O corredor de montanha, defendem os autores, é o "avatar da sociedade da performance", que, com a última tecnologia no punho, no corpo e na mochila, tudo ligado a softwares online, constrói um sucesso na solidão, moldando a progressão à dureza do terreno e à resposta física, para terminar com a sensação de heroicidade. Uma heroicidade que, já aconteceu, conduz a acidentes. O trailer "distancia-se", assim, dos atletas que seguem programas de treino e ordens de um treinador, à roda de uma pista, evidenciando "a dimensão sábia e autogerida da sua prática, característica de uma sociedade do conhecimento de que é produto".
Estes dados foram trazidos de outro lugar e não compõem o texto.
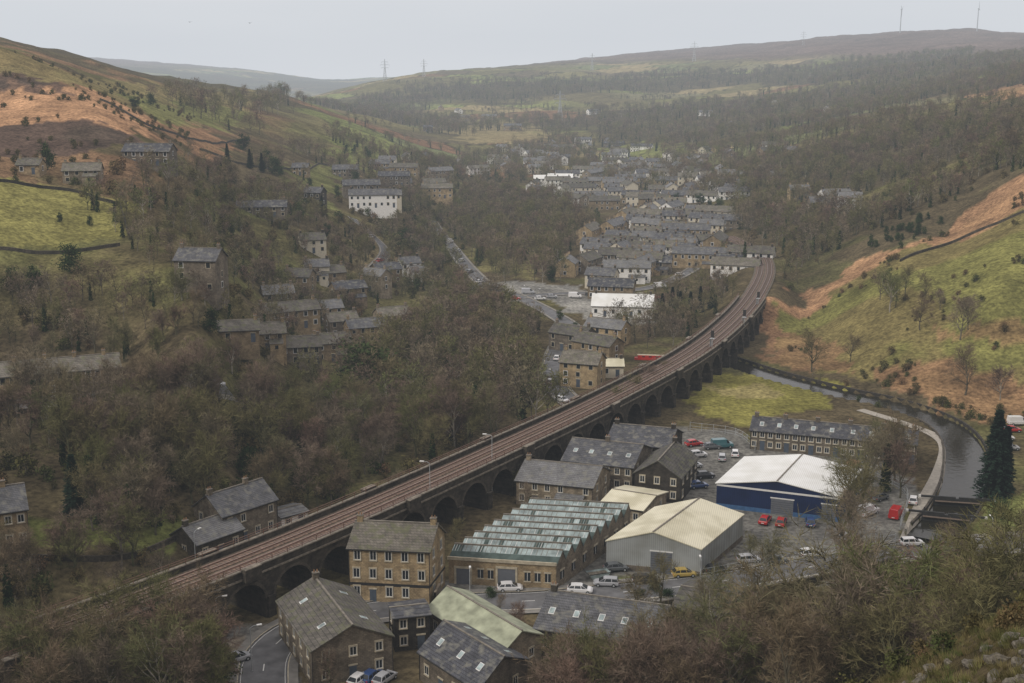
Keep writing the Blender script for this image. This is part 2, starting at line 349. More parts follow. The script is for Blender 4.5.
paint([(420,125),(520,120),(560,135),(480,145)],TAN,.8)
ca=me.color_attributes.new('landcover','FLOAT_COLOR','POINT')
ca.data.foreach_set('color',np.concatenate([np.clip(col,0,1),np.ones((len(col),1))],1).ravel())
m,nt,b=newmat('ground_cover'); at=N(nt,'ShaderNodeVertexColor'); at.layer_name='landcover'
tc=N(nt,'ShaderNodeTexCoord'); o=at.outputs[0]
for sc,lo,hi in ((.9,.45,1.55),(.12,.65,1.35)):
    no=N(nt,'ShaderNodeTexNoise'); no.inputs['Scale'].default_value=sc; no.inputs['Detail'].default_value=6; no.inputs['Roughness'].default_value=.65; nt.links.new(tc.outputs['Object'],no.inputs['Vector'])
    r=ramp(nt,[(.32,(lo,lo,lo)),(.68,(hi,hi,hi*.95))]); nt.links.new(no.outputs['Fac'],r.inputs[0]); o=mulcol(nt,o,r.outputs[0])
nt.links.new(o,b.inputs['Base Color']); b.inputs['Roughness'].default_value=1; b.inputs['Specular IOR Level'].default_value=.0
bp=N(nt,'ShaderNodeBump'); bp.inputs['Strength'].default_value=.7; bp.inputs['Distance'].default_value=.5; nt.links.new(no.outputs['Fac'],bp.inputs['Height']); nt.links.new(bp.outputs[0],b.inputs['Normal'])
me.materials.append(m); obj('hillside_ground',me)
# ---------------------------------------------------------------- ribbons
def normals(p):
    t=np.gradient(p[:,:2],axis=0); t/=np.linalg.norm(t,axis=1)[:,None]+1e-9
    return np.stack([-t[:,1],t[:,0]],-1)
def rib(mb,p,nn,o0,o1,z0,z1,mat):
    z0=np.broadcast_to(z0,len(p)); z1=np.broadcast_to(z1,len(p)); b=len(mb.v); k=mb.mi(mat)
    for i in range(len(p)):
        for o,z in ((o0,z0[i]),(o0,z1[i]),(o1,z1[i]),(o1,z0[i])): mb.v.append((p[i,0]+nn[i,0]*o,p[i,1]+nn[i,1]*o,z))
    for i in range(len(p)-1):
        for a_,c_ in ((0,1),(1,2),(2,3)): mb.f.append((b+4*i+a_,b+4*i+c_,b+4*i+4+c_,b+4*i+4+a_)); mb.m.append(k)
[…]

Entra a seguir a ideia de "ecologização", que se estende do meio em que o trailer evolui (a natureza) à atividade (até no que toca à alimentação), intocados. "Consciente ou inconscientemente", idealiza "um ilhéu de pureza", de introspeção e procura de si próprio, longe da realidade e da sociedade das regras e do consumo. Mas não dos semelhantes, ainda que de forma revolucionária: "É toda uma nova forma de estar junto, mais efémera, menos constrangedora do que o modelo associativo tradicional e sobretudo virada para as aspirações pessoais", escrevem Soulé-Bourneton e Stumpp.
Ou seja, é a competição individual feroz numa aparência de comunidade unida num propalado ideal de pureza, misturando valores inconciliáveis: "hierarquia desportiva e horizontalidade das relações, hiperconectividade e isolamento do mundo, regimes alimentares à base de produtos biológicos e consumo de gel e pós químicos". Os autores do artigo terminam com uma questão que merece outra longa reflexão - fora de "um verdadeiro tempo social", perdeu-se o conceito de desporto como elemento integrador?